**Task directions**
What do the lines from the top of the data through the line with "from mathutils import Vector, Matrix" say? Quote them exactly and include both ends.

**Supplied data**
--*--

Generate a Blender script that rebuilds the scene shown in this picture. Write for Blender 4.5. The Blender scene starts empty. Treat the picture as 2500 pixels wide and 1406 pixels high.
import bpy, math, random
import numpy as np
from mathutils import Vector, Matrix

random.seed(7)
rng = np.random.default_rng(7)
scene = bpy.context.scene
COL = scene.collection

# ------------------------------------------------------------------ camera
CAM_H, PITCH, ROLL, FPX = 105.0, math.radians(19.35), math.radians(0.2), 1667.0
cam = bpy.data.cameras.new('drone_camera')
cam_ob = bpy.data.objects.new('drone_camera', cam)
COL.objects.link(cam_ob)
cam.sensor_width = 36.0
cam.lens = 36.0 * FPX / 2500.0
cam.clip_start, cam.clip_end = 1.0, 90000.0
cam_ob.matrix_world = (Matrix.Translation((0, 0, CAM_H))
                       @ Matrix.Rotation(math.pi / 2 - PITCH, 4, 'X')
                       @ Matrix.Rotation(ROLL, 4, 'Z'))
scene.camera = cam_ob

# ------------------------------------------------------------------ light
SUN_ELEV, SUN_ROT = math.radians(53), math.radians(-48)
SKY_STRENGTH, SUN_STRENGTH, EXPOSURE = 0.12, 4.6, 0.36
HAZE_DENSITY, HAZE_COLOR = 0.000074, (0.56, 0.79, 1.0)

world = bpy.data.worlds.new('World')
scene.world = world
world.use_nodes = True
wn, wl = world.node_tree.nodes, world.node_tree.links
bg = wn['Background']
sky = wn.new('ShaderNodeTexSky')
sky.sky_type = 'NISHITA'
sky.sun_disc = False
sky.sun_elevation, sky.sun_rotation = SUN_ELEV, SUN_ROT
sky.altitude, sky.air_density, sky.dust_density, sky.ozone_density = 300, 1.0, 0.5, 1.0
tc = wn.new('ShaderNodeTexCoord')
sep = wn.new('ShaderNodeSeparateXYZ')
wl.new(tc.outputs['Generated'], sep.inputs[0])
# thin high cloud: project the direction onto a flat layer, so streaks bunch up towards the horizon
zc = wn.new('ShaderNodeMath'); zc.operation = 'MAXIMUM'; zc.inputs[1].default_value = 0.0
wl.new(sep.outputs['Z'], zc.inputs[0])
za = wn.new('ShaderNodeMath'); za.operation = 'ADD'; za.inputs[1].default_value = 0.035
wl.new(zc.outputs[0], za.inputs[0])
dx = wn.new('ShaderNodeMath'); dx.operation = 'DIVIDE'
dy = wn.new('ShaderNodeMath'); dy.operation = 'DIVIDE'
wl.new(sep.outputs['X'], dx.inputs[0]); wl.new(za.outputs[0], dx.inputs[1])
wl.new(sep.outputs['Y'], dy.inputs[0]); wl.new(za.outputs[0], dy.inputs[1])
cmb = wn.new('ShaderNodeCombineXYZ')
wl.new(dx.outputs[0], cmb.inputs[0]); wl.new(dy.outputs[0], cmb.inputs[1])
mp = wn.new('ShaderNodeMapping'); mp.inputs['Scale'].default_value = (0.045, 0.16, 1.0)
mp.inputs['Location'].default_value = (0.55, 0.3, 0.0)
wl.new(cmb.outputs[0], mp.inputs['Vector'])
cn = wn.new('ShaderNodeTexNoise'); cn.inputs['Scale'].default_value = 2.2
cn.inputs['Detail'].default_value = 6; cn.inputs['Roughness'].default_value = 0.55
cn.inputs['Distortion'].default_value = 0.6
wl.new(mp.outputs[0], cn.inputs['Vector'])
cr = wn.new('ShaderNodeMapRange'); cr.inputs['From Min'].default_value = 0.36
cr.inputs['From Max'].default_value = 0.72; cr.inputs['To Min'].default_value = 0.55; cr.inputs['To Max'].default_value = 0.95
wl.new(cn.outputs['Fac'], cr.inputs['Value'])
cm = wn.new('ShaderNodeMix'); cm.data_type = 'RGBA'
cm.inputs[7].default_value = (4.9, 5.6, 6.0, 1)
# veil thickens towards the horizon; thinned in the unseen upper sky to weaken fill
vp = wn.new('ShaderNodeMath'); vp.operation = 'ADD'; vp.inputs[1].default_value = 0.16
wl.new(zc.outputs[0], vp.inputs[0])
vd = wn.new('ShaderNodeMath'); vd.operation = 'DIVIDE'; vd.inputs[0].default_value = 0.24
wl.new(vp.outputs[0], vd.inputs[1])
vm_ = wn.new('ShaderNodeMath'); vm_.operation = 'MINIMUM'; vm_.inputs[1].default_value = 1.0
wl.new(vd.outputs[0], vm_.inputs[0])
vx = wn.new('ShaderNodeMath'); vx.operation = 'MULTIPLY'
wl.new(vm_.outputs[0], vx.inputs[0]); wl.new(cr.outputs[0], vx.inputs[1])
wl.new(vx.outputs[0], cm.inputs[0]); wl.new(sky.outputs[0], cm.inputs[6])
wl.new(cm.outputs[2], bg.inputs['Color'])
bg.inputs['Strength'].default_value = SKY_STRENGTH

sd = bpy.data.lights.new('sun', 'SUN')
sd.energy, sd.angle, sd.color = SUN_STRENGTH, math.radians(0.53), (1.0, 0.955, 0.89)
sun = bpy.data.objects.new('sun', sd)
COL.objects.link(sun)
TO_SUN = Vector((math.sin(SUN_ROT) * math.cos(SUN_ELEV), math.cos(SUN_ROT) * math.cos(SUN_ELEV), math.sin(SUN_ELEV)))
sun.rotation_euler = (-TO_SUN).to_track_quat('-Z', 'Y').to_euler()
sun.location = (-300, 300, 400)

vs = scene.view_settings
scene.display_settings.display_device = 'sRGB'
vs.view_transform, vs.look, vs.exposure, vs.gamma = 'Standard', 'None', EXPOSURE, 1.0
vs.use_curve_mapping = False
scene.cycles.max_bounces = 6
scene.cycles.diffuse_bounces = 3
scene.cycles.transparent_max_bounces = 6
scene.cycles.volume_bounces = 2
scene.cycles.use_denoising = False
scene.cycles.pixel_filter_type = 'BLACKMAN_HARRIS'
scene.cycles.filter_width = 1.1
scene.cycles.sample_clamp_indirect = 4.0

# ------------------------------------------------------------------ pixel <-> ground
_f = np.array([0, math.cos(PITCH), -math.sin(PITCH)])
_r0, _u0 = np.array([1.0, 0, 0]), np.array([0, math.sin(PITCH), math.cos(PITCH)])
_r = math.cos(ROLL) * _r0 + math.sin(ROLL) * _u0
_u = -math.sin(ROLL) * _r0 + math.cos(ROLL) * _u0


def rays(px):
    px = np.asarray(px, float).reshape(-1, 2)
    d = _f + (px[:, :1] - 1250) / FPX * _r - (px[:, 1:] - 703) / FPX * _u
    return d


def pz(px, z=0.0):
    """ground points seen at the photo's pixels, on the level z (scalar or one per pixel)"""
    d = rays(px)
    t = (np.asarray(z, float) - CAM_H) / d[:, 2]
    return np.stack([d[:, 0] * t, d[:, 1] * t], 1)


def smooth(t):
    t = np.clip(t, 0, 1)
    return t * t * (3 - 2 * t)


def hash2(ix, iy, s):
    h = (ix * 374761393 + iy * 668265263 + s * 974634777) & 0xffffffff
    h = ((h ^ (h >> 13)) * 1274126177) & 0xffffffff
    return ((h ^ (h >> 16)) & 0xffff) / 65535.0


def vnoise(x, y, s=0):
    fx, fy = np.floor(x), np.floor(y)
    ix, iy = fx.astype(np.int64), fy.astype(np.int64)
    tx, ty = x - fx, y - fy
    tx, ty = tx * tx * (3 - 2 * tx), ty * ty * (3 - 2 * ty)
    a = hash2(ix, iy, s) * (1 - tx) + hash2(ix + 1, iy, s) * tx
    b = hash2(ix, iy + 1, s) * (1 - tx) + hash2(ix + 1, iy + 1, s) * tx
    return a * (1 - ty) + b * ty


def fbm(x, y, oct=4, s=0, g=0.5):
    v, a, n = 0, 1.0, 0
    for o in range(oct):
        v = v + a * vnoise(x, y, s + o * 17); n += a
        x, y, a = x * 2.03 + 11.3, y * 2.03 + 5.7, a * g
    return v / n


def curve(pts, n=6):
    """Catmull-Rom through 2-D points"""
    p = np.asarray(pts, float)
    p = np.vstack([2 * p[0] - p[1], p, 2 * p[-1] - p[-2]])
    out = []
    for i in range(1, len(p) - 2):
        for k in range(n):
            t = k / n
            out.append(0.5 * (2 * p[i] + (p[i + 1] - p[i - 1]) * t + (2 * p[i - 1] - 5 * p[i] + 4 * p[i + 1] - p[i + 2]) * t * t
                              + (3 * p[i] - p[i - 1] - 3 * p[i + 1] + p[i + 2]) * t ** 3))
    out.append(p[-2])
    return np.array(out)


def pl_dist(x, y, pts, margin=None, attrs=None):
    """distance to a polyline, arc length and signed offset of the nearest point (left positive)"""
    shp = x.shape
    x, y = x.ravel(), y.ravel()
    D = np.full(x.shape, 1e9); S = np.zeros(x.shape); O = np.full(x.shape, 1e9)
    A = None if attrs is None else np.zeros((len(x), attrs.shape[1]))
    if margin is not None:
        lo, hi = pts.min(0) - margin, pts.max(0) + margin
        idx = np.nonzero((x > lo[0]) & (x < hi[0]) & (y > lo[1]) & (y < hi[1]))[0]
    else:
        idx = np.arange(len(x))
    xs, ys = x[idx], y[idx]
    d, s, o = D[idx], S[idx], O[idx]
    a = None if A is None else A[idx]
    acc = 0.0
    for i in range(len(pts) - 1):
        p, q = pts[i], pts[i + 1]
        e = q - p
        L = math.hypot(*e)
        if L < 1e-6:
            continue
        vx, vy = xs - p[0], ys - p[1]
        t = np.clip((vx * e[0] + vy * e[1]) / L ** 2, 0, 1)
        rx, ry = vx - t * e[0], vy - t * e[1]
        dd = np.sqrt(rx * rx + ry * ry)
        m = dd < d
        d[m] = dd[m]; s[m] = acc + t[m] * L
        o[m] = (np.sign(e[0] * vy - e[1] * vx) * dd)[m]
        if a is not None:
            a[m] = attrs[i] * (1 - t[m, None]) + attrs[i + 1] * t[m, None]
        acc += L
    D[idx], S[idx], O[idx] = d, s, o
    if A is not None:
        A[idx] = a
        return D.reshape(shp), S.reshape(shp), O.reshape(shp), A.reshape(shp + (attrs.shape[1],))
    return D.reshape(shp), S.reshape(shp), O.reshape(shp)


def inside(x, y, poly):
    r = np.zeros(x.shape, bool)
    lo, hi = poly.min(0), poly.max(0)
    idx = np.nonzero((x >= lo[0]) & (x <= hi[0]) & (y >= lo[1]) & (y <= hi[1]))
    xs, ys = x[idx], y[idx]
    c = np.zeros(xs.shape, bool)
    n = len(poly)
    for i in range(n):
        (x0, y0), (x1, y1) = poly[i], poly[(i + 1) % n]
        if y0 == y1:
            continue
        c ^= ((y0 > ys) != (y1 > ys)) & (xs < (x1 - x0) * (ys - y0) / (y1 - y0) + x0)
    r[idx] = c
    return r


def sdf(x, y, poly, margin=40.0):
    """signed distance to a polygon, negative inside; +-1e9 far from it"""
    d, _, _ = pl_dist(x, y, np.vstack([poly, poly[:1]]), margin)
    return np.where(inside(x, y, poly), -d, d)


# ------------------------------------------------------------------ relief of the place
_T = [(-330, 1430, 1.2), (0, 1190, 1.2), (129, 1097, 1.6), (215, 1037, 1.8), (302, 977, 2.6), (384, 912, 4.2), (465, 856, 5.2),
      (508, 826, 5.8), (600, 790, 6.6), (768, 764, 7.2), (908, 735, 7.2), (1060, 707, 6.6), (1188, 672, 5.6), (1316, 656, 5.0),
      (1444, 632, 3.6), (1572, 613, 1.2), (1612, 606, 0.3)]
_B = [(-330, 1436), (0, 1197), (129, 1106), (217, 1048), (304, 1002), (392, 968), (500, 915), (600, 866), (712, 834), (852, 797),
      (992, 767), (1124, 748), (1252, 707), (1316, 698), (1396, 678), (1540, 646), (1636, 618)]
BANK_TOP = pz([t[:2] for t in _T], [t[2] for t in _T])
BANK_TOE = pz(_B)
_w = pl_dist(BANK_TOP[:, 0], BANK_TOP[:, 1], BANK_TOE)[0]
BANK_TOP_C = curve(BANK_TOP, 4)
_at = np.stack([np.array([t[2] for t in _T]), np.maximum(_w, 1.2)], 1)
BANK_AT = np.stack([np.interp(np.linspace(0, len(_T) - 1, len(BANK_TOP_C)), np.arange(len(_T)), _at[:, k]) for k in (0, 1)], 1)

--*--

**Answer to this problem**
Generate a Blender script that rebuilds the scene shown in this picture. Write for Blender 4.5. The Blender scene starts empty. Treat the picture as 2500 pixels wide and 1406 pixels high.
import bpy, math, random
import numpy as np
from mathutils import Vector, Matrix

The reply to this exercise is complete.